Luego pasaron los años y la humanidad se regeneró gracias a los anuncios de televisión que ofrecen mágicos productos bajo el eslogan «Lo mejor para tu bebé».

Y como tú, lógicamente, darías la vida para que tu hijo tenga lo mejor, llenas tu despensa de miles de cosas plastificadas con ingredientes desconocidos pero que te dejan más tranquila. Venden papillas de ocho cereales con miel. Que levante la mano quien sepa ocho nombres de cereales sin mirar en Google. Y, además, no se recomienda introducir la miel hasta pasado el año porque puede resultar alergénica.

¿Hola? ¿Hay alguien? ¿Se puede poner el responsable de nutrición mundial?

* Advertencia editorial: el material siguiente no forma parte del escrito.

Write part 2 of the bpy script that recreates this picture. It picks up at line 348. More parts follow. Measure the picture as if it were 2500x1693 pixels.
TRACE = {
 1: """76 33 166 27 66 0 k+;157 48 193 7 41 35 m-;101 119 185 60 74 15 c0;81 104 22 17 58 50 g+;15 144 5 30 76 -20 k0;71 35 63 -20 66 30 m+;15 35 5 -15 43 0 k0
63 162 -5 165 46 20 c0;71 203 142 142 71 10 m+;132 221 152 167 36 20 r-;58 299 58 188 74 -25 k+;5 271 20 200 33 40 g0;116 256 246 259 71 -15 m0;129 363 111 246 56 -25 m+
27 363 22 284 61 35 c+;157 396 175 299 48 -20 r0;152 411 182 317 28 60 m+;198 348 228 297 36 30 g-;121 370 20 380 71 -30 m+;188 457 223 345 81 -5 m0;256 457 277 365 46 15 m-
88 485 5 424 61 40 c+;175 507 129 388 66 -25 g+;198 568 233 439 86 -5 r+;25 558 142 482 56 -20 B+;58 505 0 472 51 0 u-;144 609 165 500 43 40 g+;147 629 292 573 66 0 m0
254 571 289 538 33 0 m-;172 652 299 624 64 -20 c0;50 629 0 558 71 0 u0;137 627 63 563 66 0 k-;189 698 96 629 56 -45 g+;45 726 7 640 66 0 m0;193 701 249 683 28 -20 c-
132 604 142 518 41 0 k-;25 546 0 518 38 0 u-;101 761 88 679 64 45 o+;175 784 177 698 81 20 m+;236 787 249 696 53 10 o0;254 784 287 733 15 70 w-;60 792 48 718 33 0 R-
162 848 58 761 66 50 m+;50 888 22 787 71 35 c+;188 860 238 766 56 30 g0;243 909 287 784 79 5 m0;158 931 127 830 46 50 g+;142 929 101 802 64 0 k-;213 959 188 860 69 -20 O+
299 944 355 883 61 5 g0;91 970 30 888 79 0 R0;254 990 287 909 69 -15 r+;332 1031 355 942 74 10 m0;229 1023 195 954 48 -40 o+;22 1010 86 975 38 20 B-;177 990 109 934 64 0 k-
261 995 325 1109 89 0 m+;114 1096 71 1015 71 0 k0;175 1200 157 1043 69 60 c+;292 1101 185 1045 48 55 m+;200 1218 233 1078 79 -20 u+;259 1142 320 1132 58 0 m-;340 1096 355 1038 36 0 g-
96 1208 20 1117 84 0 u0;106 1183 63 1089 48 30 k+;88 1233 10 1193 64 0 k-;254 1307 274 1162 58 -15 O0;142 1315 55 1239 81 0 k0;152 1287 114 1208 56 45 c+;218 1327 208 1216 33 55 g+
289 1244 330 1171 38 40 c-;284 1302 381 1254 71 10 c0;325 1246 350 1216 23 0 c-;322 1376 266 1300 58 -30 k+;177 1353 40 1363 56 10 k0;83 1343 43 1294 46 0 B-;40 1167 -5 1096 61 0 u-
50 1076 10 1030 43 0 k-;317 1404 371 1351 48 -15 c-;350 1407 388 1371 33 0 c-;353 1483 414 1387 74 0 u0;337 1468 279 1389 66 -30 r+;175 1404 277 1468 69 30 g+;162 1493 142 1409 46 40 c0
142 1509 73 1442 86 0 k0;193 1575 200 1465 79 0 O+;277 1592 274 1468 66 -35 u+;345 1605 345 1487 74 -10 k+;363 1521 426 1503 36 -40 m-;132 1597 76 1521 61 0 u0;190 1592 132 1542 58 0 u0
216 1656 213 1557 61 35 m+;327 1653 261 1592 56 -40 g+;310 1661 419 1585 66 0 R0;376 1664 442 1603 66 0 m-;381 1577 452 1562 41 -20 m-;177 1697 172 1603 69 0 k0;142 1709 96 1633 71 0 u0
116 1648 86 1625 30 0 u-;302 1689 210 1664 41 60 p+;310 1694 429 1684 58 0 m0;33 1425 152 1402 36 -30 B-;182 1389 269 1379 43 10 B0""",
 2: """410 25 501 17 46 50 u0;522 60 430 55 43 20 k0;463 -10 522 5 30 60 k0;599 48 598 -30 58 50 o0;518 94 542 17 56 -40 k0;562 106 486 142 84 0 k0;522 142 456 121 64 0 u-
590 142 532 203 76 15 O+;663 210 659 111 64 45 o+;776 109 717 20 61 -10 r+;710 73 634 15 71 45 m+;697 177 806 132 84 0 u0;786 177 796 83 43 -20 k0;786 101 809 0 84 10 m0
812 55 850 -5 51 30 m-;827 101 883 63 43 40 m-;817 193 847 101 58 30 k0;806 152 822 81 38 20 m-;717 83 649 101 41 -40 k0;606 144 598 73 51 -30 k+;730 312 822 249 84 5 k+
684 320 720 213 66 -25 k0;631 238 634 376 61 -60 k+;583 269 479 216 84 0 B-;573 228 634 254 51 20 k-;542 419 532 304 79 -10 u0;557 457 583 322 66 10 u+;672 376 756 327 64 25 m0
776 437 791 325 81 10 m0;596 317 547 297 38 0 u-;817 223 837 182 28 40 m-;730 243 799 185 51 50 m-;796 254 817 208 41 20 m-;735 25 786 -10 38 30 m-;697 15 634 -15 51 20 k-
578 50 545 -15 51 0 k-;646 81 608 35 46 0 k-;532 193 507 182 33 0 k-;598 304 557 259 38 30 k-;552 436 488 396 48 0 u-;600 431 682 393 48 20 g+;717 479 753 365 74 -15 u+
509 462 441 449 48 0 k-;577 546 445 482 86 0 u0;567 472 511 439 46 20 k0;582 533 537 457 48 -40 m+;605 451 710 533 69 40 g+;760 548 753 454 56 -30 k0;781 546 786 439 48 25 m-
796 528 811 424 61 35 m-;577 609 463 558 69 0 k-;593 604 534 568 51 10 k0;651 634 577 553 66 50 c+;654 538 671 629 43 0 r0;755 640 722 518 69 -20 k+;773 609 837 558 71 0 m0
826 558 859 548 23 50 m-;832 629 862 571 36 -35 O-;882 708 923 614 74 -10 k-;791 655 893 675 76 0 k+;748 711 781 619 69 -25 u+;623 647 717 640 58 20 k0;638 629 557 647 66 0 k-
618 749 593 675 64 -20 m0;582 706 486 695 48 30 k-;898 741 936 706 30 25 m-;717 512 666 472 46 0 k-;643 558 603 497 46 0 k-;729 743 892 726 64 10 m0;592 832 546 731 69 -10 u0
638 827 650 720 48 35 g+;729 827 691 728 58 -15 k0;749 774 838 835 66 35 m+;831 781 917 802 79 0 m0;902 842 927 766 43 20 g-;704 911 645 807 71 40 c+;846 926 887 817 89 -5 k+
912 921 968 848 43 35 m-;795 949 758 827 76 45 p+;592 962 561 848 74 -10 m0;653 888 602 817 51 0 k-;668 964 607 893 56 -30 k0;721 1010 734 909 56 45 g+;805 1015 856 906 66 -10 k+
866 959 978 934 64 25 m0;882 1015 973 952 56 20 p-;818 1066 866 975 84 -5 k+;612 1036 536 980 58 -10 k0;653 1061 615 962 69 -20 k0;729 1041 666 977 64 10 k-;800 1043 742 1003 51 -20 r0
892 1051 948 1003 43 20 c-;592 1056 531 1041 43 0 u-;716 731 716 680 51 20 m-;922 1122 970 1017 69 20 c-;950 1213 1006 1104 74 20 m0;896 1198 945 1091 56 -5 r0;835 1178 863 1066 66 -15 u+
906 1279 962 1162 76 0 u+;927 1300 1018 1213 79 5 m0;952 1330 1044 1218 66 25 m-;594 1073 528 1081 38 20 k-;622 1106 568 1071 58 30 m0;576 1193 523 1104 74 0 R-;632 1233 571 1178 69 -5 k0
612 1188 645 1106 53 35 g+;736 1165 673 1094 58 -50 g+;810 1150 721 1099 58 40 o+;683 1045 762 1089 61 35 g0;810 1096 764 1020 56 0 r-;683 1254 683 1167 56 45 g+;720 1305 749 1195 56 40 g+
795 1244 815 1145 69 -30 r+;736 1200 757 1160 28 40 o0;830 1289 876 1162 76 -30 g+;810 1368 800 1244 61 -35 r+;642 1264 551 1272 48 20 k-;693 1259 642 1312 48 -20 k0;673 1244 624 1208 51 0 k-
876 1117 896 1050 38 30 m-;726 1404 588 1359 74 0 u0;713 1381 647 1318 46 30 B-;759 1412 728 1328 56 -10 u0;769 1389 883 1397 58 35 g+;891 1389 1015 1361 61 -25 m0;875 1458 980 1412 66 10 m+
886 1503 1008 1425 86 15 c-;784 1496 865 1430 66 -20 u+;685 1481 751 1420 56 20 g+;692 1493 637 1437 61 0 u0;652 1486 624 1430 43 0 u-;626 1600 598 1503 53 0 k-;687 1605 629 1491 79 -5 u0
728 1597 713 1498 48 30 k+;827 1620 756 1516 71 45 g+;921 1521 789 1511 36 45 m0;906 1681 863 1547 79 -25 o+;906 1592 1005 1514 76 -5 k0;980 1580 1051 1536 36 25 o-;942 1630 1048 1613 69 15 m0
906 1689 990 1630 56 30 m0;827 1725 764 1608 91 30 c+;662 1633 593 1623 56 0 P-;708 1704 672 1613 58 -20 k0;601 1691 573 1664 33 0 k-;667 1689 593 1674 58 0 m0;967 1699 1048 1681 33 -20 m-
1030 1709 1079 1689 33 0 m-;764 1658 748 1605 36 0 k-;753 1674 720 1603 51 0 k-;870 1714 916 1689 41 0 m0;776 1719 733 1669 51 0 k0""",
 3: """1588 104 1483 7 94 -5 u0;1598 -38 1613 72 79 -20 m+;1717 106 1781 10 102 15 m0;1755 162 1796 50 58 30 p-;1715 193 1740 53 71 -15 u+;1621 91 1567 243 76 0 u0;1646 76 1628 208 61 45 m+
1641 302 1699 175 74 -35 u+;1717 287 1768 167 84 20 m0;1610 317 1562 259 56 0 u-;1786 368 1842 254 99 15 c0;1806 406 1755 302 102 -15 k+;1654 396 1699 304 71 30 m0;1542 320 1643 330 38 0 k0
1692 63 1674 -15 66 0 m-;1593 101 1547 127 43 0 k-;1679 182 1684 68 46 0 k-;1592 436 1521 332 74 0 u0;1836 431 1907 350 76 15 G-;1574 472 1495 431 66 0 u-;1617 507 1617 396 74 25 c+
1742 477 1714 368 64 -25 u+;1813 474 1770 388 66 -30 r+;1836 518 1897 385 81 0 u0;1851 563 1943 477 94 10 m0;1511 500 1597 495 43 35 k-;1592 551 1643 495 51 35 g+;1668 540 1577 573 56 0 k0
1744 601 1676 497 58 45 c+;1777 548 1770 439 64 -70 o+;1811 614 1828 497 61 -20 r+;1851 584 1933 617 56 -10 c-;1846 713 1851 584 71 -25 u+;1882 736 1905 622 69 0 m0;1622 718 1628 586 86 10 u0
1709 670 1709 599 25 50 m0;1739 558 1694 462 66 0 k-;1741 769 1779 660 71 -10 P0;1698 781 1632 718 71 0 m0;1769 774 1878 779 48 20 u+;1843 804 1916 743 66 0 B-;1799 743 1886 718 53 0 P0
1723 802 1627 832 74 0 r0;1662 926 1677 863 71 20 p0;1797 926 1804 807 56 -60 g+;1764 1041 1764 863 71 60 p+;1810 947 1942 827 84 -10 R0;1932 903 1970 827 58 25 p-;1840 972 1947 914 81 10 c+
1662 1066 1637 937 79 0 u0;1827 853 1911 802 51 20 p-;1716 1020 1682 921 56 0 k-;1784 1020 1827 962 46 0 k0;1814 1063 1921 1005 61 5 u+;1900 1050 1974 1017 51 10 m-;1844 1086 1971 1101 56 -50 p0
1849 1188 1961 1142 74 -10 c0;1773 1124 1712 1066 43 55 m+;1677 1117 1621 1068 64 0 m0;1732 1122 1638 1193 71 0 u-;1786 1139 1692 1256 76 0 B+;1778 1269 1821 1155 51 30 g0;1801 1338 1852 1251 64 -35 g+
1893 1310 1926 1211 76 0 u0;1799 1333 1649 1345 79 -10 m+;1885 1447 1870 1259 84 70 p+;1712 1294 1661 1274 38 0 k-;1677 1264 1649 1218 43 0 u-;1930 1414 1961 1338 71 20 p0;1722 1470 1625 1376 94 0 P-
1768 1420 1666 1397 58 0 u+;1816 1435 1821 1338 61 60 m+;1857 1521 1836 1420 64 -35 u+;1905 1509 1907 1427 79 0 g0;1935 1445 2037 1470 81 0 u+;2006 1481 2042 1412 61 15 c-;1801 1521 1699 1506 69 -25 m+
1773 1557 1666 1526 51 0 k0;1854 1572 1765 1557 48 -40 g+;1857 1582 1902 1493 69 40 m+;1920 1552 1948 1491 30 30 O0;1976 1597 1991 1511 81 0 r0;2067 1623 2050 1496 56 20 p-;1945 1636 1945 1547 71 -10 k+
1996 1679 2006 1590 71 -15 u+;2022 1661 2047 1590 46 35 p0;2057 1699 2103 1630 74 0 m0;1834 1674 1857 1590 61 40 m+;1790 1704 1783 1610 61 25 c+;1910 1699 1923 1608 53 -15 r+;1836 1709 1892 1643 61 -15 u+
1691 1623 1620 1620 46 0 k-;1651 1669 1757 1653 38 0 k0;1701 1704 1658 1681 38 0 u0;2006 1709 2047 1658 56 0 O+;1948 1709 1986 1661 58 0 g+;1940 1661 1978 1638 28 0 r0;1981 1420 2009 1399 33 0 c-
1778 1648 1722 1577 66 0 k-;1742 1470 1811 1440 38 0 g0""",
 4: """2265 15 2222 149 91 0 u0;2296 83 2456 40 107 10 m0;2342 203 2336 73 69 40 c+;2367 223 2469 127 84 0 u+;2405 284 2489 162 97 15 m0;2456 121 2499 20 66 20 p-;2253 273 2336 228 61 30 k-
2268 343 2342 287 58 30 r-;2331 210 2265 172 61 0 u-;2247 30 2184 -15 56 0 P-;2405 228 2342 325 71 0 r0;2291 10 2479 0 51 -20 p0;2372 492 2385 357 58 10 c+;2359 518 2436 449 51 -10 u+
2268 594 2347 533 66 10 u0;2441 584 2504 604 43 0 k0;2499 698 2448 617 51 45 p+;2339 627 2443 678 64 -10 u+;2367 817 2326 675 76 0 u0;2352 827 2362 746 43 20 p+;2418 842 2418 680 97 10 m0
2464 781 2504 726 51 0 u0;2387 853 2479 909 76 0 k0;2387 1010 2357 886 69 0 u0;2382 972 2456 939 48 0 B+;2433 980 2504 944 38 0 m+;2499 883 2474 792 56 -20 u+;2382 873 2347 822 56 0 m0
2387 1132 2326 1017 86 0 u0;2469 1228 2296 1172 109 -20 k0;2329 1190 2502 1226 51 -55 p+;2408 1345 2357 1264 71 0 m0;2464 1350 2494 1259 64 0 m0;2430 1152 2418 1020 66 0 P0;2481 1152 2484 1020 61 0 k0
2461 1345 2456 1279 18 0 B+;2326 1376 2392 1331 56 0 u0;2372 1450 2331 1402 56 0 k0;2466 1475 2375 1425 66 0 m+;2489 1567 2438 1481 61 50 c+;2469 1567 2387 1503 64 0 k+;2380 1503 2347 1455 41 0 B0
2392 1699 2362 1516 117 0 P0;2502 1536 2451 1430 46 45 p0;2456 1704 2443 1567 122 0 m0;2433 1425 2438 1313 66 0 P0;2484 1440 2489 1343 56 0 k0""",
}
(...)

Ah, que está haciendo un curso en Madeira cortesía de esa marca de alimentos para bebés. Pues nada, que no se ponga. Y usted no ponga la tele y no vea anuncios. Todos los alimentos que salen anunciados son completamente prescindibles. No se anuncian patatas, ni alcachofas, ni cordero, ni mero. No se anuncian los alimentos de verdad, los que sí deben estar en un frigorífico para que tanto usted como sus hijos coman bien. Que esa es otra, utiliza usted mil triquiñuelas (por no decir chantajes, amenazas y castigos) para que sus hijos coman eso que usted ha decidido que se tienen que comer justo ahora, pero ¿cuántas veces le ha visto su hijo comerse una manzana a mordiscos? ¿De verdad cree que su hijo estará desnutrido por no comerse la coliflor? ¿De verdad no se la podemos cambiar por otra cosa que le guste un poco más? ¿Por qué no respeta usted sus gustos igual que los suyos propios? O es que usted, cuando va a un restaurante, elige coliflor porque es sano.

A no ser que sea usted de esos que, a fuerza de ver anuncios, come cositas, terminadas en -ito o -ita: barritas, zumitos y jamoncito de York (ese jamón que el único cerdo que conoce es Peppa Pig), hágase el favor de compartir la comida con sus hijos. Igual que la comparte con sus amigos. Nadie le dice a un colega: «Si no te acabas el pescado, no hay postre». No convierta el arte de comer en la hora de la tortura, porque solo conseguirá pasar malos ratos y, de propina, que su hijo sea obeso o regalarle un desorden alimentario. Confíe en que su hijo no va a morir de hambre y llene su nevera de alimentos sanos. Ofrezca y no obligue, relájese y trate a su hijo como si fuera una persona.

El truco está en disfrutar. No se enseña a comer, igual que no se enseña a respirar o a dormir. Simplemente hay que mostrar que comer es un placer.